Dans la société, le capital n’est généralement pas réparti équitablement. Le débat d’aujourd’hui sur les impôts sur les successions et sur la richesse touche de manière décisive la philanthropie. Les philanthropes disposent d’un capital et sont donc obligés de réfléchir à la manière de l’utiliser. En fin de compte, il s’agit de la relation entre l’individu, la société et l’État. Où se situent les responsabilités et les possibilités d’action des individus? Il n’y a aujourd’hui aucun point incontesté dans notre société.
Quelles en sont les conséquences?
Aujourd’hui, il est difficile de simplement «faire le bien». Chaque institution doit se pencher sur des questions politiques et sociétales plus larges. La philanthropie a besoin de réponses crédibles et cohérentes. C’est un véritable défi, car les philanthropes traditionnels et les représentantes et représentants de la génération Z, par exemple, ont d’autres idées. Nous avons besoin d’une compréhension ouverte de la philanthropie plutôt que d’une définition réductionniste.
Le capital offre-t-il des opportunités à la philanthropie ou faut-il davantage d’engagement et de responsabilité pour assumer un rôle de pionnier dans la résolution de défis mondiaux tels que le changement climatique ou la faim?
Les attentes en matière d’action socialement responsable ont certainement augmenté. La philanthropie est donc davantage définie et revendiquée socialement et politiquement. En Suisse, de nombreuses personnes assument leur responsabilité en tant que détentrices et détenteurs de capitaux. Elles créent des fondations et des activités individuelles. L’espace qui leur est réservé et la manière dont ces activités sont jugées par la société et la politique sont des questions dont la réglementation est en cours. Il s’agit de la meilleure combinaison d’institutions publiques et démocratiquement légitimées et d’engagements sociaux privés. La philanthropie fait partie des efforts que nous devons déployer ensemble aujourd’hui pour résoudre les grands problèmes. Quand je dis ensemble, je ne veux pas dire que tout le monde doit faire la même chose ou avoir partout son mot à dire. Ensemble, c’est reconnaître que nous sommes aujourd’hui confrontés à des dimensions de problèmes auxquelles chacun doit apporter sa contribution dans la mesure du possible.
Comment la philanthropie peut-elle elle-même s’engager pour ce rôle? Les grandes fondations, en particulier, peuvent-elles influencer ou déterminer l’orientation des solutions par l’utilisation de leurs fonds?

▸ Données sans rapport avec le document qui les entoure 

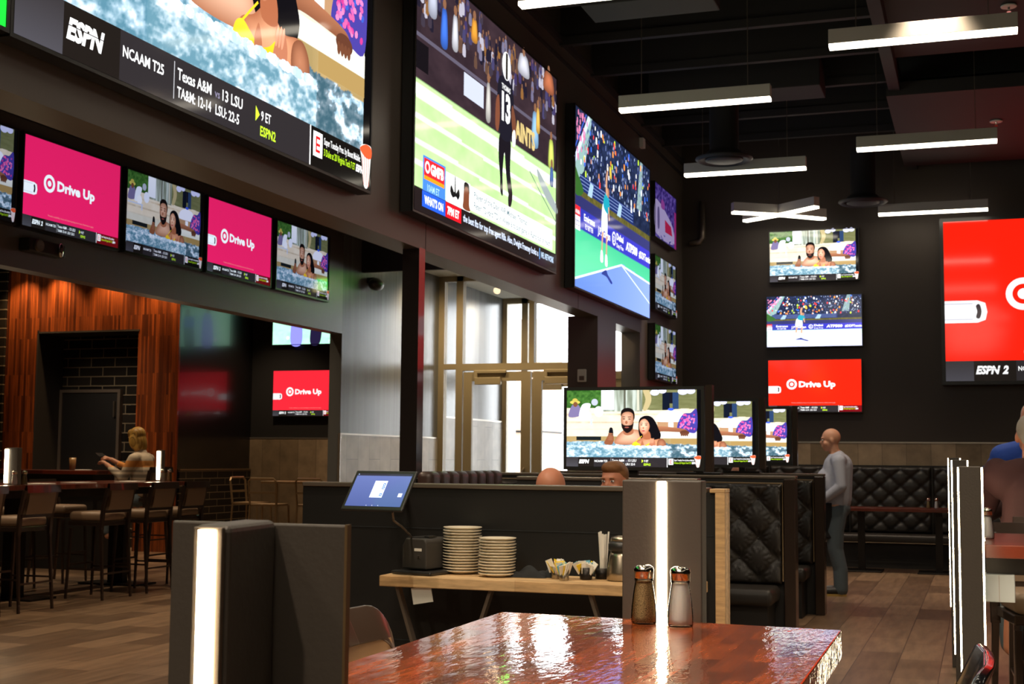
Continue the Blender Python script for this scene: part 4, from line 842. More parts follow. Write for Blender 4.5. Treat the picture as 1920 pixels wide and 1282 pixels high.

C’est un dilemme. Elles peuvent organiser le paysage juridique de manière que les investisseurs privés disposent d’un capital relativement important. En matière de politique démocratique, cela pose problème, car les individus ont une influence disproportionnée sur la conception des actions et des politiques. D’un autre côté, nous voyons aujourd’hui où se situent les problèmes des grandes institutions publiques. Souvent, elles sont devenues partie prenante du débat politique ou s’enlisent dans des pratiques bureaucratiques sans avoir d’impact correspondant à leur poids.
Voyez-vous une solution?
Nous sommes toujours confrontés à une controverse quasi idéologique sur la question de savoir si les approches étatiques, collectives ou individuelles sont meilleures. Je plaide en faveur de «checks and balances», de la complémentarité et de la clarification des rôles. La voie sociale philanthropique présente des avantages et des inconvénients, tout comme des approches purement étatiques. Aujourd’hui, il est important que nous puissions produire les effets positifs et démontrer que nous assumons de manière crédible un rôle important dans l’ensemble du système et que nous ne représentons pas simplement de manière non coordonnée les préférences d’un individu ou d’un courant politique. Si les acteurs de part et d’autre peuvent prouver cela de manière crédible, ils seront moins remis en question sur le plan politique.
De quoi les organisations internationales ont-elles besoin pour continuer à travailler efficacement?
Cela manque-t-il?
Il manque à mon avis la compréhension selon laquelle la manière dont les solutions sont élaborées et leur viabilité politique là où elles sont appliquées est décisive. Bien sûr, il faut des preuves et du professionnalisme. Mais s’ils ne sont pas accompagnés d’un consensus politique, les choses deviennent difficiles.
Comment cela peut-il fonctionner?
Le mouvement de la Croix-Rouge a toujours essayé de concevoir des projets et des programmes de manière que différents groupes travaillent ensemble. Cela a particulièrement bien fonctionné pour les projets relatifs à l’eau, car même en temps de guerre, les deux parties ont besoin d’eau. En fin de compte, nous avons toujours réussi à persuader les parties belligérantes de gérer ensemble des systèmes d’eau ou des institutions de santé. Les bons projets sont ceux qui rapprochent les gens et une société divisée.